The number of clauses could be roughly estimated by: From the $n^2$ variables that result from the "and" equations we get $3n^2$ clauses. We have $\epsilon$ variables that come from the $+$ equations with $2$ summands and $(1-\epsilon)$ variables that come from the $+$ equations with $3$ summands. In total this are $n(n-2)$. Thus we get
$$\begin{align*} \#\text{clauses}\;&3n^2 + 10\epsilon n(n-2) + 14(1-\epsilon) n(n-2) \\ = & 3n^2 + 10\epsilon n^2 - 20\epsilon n + 14(1-\epsilon) n^2 - 28(1-\epsilon) n \\ = & 3n^2 + 10\epsilon n^2 - 20\epsilon n + 14n^2 - 14\epsilon n^2 - 28n + 28\epsilon n \\ = & 17n^2 - 4\epsilon n^2 + 8\epsilon n - 28n \\ \end{align*}$$
For $\epsilon = 0$ we have $\#\text{clauses} = 17n^2 - 28n$ and for $\epsilon = 1$ we have $\#\text{clauses} = 13n^2 - 20n$.

Phase Transition. The phase transition for SAT tells how the ratio of clauses and variables of a formula is related to the satisfiability of the formula. For a ratio between $$3.5 < \frac{\#\text{clauses}}{\#\text{variables}} < 4.5$$ SAT instances are mostly hard.  For larger ratios they are nearly always non satisfiable and a smaller ratio gives formulas that can be easily satisfied.

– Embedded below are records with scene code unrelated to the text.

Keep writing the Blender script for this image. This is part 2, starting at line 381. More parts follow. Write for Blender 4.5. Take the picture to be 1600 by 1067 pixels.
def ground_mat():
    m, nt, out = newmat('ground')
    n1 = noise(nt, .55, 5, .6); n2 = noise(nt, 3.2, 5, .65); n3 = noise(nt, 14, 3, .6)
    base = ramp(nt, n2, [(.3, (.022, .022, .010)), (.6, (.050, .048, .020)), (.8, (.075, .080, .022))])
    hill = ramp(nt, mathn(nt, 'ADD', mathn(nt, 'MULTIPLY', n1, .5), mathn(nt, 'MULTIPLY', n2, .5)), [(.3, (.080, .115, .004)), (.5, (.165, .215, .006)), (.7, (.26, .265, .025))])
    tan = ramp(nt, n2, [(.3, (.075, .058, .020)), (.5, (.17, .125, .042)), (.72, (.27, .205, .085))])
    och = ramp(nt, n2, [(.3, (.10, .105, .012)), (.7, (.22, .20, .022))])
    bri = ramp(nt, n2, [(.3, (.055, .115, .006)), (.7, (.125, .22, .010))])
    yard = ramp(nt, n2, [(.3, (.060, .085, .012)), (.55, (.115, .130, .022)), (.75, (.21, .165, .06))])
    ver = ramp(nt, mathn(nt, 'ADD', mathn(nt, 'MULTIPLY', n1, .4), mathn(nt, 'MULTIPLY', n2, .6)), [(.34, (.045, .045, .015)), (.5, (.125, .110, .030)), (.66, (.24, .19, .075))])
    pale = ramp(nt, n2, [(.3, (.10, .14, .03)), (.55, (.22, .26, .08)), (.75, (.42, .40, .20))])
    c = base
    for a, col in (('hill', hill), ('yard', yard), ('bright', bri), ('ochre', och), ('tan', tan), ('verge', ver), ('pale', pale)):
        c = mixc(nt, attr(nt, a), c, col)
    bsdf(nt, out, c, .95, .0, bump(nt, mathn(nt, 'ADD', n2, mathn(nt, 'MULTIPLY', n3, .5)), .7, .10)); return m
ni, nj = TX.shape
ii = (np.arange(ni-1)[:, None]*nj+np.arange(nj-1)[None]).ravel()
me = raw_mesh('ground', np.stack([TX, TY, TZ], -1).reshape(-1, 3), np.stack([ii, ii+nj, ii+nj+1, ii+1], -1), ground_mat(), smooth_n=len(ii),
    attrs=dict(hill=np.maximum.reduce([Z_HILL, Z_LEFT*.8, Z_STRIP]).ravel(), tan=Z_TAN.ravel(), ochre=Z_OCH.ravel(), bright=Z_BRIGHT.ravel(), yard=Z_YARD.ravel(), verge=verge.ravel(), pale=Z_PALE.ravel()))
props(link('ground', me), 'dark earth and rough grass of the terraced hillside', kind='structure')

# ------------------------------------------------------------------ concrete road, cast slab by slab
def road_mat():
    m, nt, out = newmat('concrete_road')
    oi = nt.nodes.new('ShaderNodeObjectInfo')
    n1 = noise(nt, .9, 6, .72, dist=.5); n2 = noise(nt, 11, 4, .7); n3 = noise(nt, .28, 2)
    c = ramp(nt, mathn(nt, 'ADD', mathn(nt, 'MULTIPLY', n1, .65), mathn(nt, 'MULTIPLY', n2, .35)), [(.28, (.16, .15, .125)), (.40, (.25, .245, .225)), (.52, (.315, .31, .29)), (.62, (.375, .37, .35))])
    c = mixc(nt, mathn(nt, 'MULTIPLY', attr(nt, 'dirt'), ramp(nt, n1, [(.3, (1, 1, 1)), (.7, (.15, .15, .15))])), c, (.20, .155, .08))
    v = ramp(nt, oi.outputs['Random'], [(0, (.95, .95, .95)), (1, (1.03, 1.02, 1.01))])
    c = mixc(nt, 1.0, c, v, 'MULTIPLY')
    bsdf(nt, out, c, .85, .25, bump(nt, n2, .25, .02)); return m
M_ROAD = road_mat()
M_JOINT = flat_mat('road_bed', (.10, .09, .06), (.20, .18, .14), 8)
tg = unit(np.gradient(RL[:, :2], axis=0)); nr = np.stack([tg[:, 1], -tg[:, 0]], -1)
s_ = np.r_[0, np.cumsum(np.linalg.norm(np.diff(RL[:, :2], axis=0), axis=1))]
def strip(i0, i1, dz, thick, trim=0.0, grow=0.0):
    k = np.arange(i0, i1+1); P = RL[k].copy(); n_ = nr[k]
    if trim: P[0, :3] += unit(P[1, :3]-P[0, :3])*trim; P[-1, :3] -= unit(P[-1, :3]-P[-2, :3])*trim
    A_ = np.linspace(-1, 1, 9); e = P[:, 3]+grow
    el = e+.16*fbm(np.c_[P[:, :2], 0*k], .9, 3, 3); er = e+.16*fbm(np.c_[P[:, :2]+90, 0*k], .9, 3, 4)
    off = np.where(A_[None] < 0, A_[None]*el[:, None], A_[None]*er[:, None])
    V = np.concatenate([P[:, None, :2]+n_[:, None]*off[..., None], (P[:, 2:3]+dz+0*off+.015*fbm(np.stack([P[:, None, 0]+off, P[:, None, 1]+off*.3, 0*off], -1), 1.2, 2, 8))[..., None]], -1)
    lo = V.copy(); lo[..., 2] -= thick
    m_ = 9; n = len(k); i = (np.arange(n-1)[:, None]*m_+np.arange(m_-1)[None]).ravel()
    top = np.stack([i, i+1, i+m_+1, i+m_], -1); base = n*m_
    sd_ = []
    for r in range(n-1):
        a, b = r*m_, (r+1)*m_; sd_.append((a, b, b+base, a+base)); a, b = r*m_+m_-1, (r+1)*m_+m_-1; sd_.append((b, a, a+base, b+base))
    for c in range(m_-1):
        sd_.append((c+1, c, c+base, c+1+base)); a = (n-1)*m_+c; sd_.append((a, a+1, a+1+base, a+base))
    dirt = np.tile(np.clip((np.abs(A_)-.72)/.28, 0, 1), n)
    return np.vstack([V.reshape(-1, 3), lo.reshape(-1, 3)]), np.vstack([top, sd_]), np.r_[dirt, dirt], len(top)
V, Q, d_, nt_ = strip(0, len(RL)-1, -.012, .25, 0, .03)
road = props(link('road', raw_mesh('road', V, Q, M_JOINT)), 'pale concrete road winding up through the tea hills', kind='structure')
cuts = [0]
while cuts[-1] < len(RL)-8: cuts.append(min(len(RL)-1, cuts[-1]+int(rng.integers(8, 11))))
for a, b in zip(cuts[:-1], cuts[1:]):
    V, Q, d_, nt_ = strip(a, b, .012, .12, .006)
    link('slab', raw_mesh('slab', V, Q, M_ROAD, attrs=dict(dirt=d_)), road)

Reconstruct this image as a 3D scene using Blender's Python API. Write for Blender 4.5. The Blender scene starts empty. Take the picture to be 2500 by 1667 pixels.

In the case of the factoring approach shown above, we have $\#\text{vars} = 3n^2 - 2n$ and $\#\text{clauses} = 13n^2 - 20n$ or $\#\text{clauses} = 17n^2 - 28n$ respectively. If we neglect the small linear terms we get the ratio:
$$\begin{equation} 4.3 \leq \frac{13n^2 }{3n^2}  \leq \frac{17n^2}{3n^2 } \leq 5.6 \end{equation}$$
which shows, that the resulting SAT instances will probably be hard. Note that such a created instance is always satisfiable.